Páginas

terça-feira, 1 de janeiro de 2013

PREGADOR E ORADOR

 
            Via de regra, aos domingos, ouço uma prédica diferente; outras vezes, praticamente a mesma por pessoas diferentes. Prédicas iguais no que se trata de ideologia teológica e homilética. Neste último aspecto, diga-se de passagem, geralmente as prédicas são exemplos claros de que o usuário do púlpito é mesmo desabilitado ou inexperiente: Não há mesmo nenhuma perspectiva de que o tal tenha aprendido a lição mais rudimentar da disciplina da pregação. Isso sem falar sobre o aspecto da oratória.

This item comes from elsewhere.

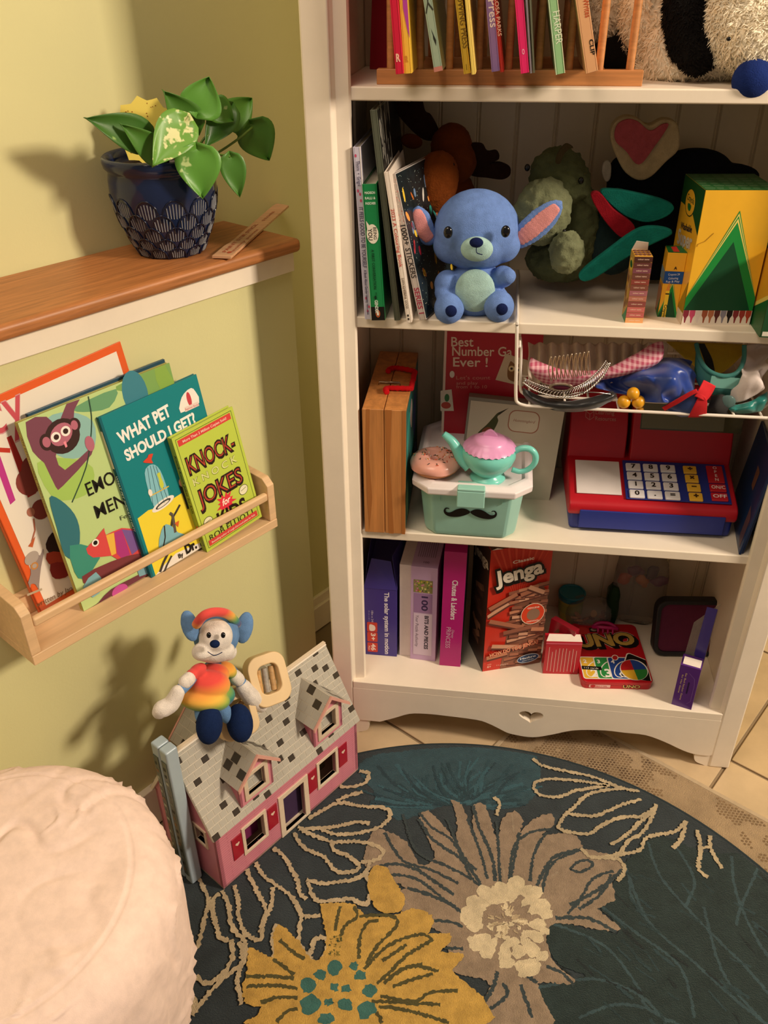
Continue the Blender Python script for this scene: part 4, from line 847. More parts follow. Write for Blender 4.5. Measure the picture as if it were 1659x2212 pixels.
def gingham():
    m = mt('#c25f78', 'cloth', g=1); nt = m.node_tree; b = nt.nodes['Principled BSDF']
    tc = nt.nodes.new('ShaderNodeTexCoord'); fs = []
    for d_ in ('X', 'Z'):
        wv = nt.nodes.new('ShaderNodeTexWave'); wv.bands_direction = d_; wv.inputs['Scale'].default_value = 48; nt.links.new(tc.outputs['Object'], wv.inputs[0])
        mm = nt.nodes.new('ShaderNodeMath'); mm.operation = 'GREATER_THAN'; mm.inputs[1].default_value = .5; nt.links.new(wv.outputs['Fac'], mm.inputs[0]); fs.append(mm)
    ad = nt.nodes.new('ShaderNodeMath'); ad.operation = 'ADD'; nt.links.new(fs[0].outputs[0], ad.inputs[0]); nt.links.new(fs[1].outputs[0], ad.inputs[1])
    dv = nt.nodes.new('ShaderNodeMath'); dv.operation = 'MULTIPLY'; dv.inputs[1].default_value = .5; nt.links.new(ad.outputs[0], dv.inputs[0])
    r = nt.nodes.new('ShaderNodeValToRGB'); e = r.color_ramp.elements; e[0].color = (*srgb('#b9506c'), 1); e[1].color = (*srgb('#e6b3bd'), 1); nt.links.new(dv.outputs[0], r.inputs[0]); nt.links.new(r.outputs[0], b.inputs['Base Color']); return m
wr = mt('#d9cab9', 'cloth')
# white ruffled fabric (folds are geometry)
rows = []
for k, yy in enumerate((742, 768, 800, 830)):
    rows.append([(1142+13*i, yy+(3 if i % 2 else -3), .095+.012*(i % 2)+.016*k*-1) for i in range(24)])
cloth('ruffled_fabric', 'off-white ruffled fabric filling the top of the wire basket', 'fabric', rows, wr, fold=.004, fs=30)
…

            Uma vez ou outra, e isto superlativamente raro, presencio pregador que demonstra certa absorção de lições fundamentais sobre o uso do púlpito. Ultimamente, compareci a uma cerimônia, na qual um dos usuários do púlpito atuou relativamente melhor do que a grande maioria que presencio. O seu conteúdo estava meio denso, carregado de pesquisas, que, na verdade, serviram mais para preencher o seu tempo e impressionar ao público; menos para embasar o seu argumento. A plateia (Jo. 7:49) gostou; afinal, a retórica do paroleiro recebeu mais projeção do que o assunto tratado. Houve mesmo uma tentativa do pregador de se parecer com um grande orador. Lembrei-me, na ocasião, de Saul e Davi. Embora Davi tenha sido sábio o bastante para não usar a armadura de Saul, a ele oferecida pelo rei israelita. Final das contas: pregador ovacionado; e eu estupefato. Face a essas ocorrências, tenho procurado conscientizar-me de que a multidão, por conta de sua ignorância, contenta-se mesmo com o mínimo, mesmo que o pregador se apresente com a retórica da “armadura de Saul”.

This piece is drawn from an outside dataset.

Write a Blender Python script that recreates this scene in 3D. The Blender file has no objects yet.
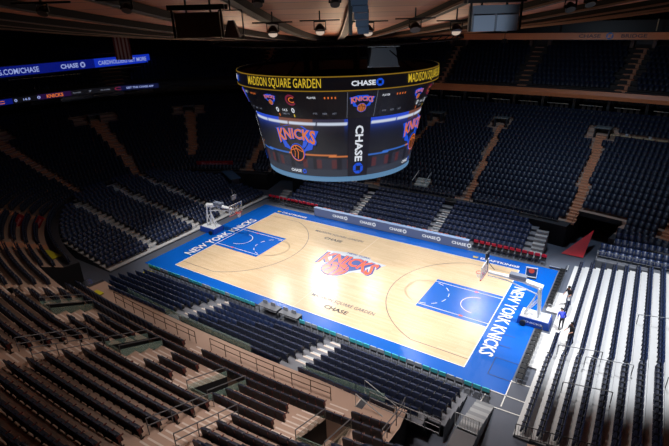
import bpy, math, random
import numpy as np
from mathutils import Vector, Matrix
random.seed(4)
C = bpy.context.scene.collection
scn = bpy.context.scene
PI = math.pi

# ------------------------------------------------------------------ camera
CAM = np.array([21.2286, -33.3388, 21.6717])
YAW, PITCH, ROLL, FPX = 2.1525460, -0.4079643, -0.0287020, 476.4356
_cy, _sy = math.cos(YAW), math.sin(YAW)
FW = np.array([_cy*math.cos(PITCH), _sy*math.cos(PITCH), math.sin(PITCH)])
_rt = np.array([_sy, -_cy, 0.0]); _up = np.cross(_rt, FW)
RT = _rt*math.cos(ROLL) + _up*math.sin(ROLL); UP = _up*math.cos(ROLL) - _rt*math.sin(ROLL)
cam = bpy.data.cameras.new('camera'); camo = bpy.data.objects.new('camera', cam); C.objects.link(camo)
cam.sensor_width = 36; cam.lens = FPX/669*36; cam.clip_end = 400; cam.clip_start = .1
M = Matrix(((RT[0], UP[0], -FW[0], CAM[0]), (RT[1], UP[1], -FW[1], CAM[1]), (RT[2], UP[2], -FW[2], CAM[2]), (0, 0, 0, 1)))
camo.matrix_world = M
scn.camera = camo

# ------------------------------------------------------------------ world, light, exposure
w = bpy.data.worlds.new('world'); scn.world = w; w.use_nodes = True
w.node_tree.nodes['Background'].inputs[0].default_value = (0.5, 0.55, 0.7, 1)
w.node_tree.nodes['Background'].inputs[1].default_value = 0.004
vs = scn.view_settings
vs.view_transform = 'Standard'; vs.look = 'None'; vs.gamma = 1; vs.exposure = 0.0; vs.use_curve_mapping = False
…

            Pessoalmente, faço distinção entre ser pregador e ser orador. Desde que oratória é uma arte, penso que a prioridade de quem vai ao púlpito não é ser artista. Antes o púlpito é lugar de transmissão do conteúdo interpretado da revelação bíblica; não é lugar para apresentação artística. Usar o púlpito com este objetivo é desvirtuar a finalidade da pregação evangélica. Evidente que a oratória envolve mais do que o fator artístico; ela não apenas promove diversão e satisfação de gosto estético. Sua jurisdição também abrange o aspecto da intenção de informar e influenciar os ouvintes. Porém, estes fatores estão subjugados ao fator principal, que é satisfazer aos expectadores. Como toda arte, a oratória observa regras e técnicas. Na oratória, a observância destas realidades busca mesmo apurar as qualidades pessoais do orador, pois que, enquanto artista, busca mesmo a autosatisfação enquanto se apresenta.
            Ser pregador é ser transmissor do conteúdo bíblico. Neste particular, aquele que assim age, não deve priorizar o como se apresenta. Mas, acima de qualquer consideração, a preocupação do pregador deve voltar-se para o conteúdo do que transmite. O pregador esquece-se de si. A prioridade é o conteúdo bíblico. Se a prioridade for burilar a si próprio para se apresentar ao público passa a ser expressão de desejo de glória. E isto não cabe ao pregador. O objetivo deste é colocar os holofotes na revelação; não em si mesmo. Decorre disto que não se preocupa em se apresentar, mas antes em transmitir o melhor possível a mensagem da revelação. Seu objetivo não é entreter o ouvinte; antes, e acima de qualquer outro fator, busca levar o homem a se aproximar mais da divindade. A pregação direciona o homem à fé; a oratória em si direciona o homem ao próprio orador. A pregação faz brilhar a divindade; a oratória faz brilhar o orador. Quando vejo um pregador sendo ovacionado, preocupo-me bastante com o destino da pregação e o destino dos ouvintes.
            Deve ficar evidente aqui que não sou contrário à oratória. Sou contrário, sim, à ênfase esmerada que se dá à uma retórica, em detrimento do objetivo principal da pregação, que é o de levar vidas à mudança conforme os ditames bíblicos. Quando presencio um pregador, com certa entonação de voz, com certos movimentos do corpo, das mãos, do quadril, com gesticulação facial desconforme com o seu natural, buscando com isso causar no público um efeito a si favorável, percebo nisso o desejo humano de querer para si a glória. E quando se trata de pregador iniciante ou inexperiente, as extravagâncias  retóricas laboram contra ele próprio.
            Ao pregador permite-se-lhe o uso da retórica, sem jamais se permirtir ofuscar a sua missão de conduzir o ouvinte ao conhecimento da divindade.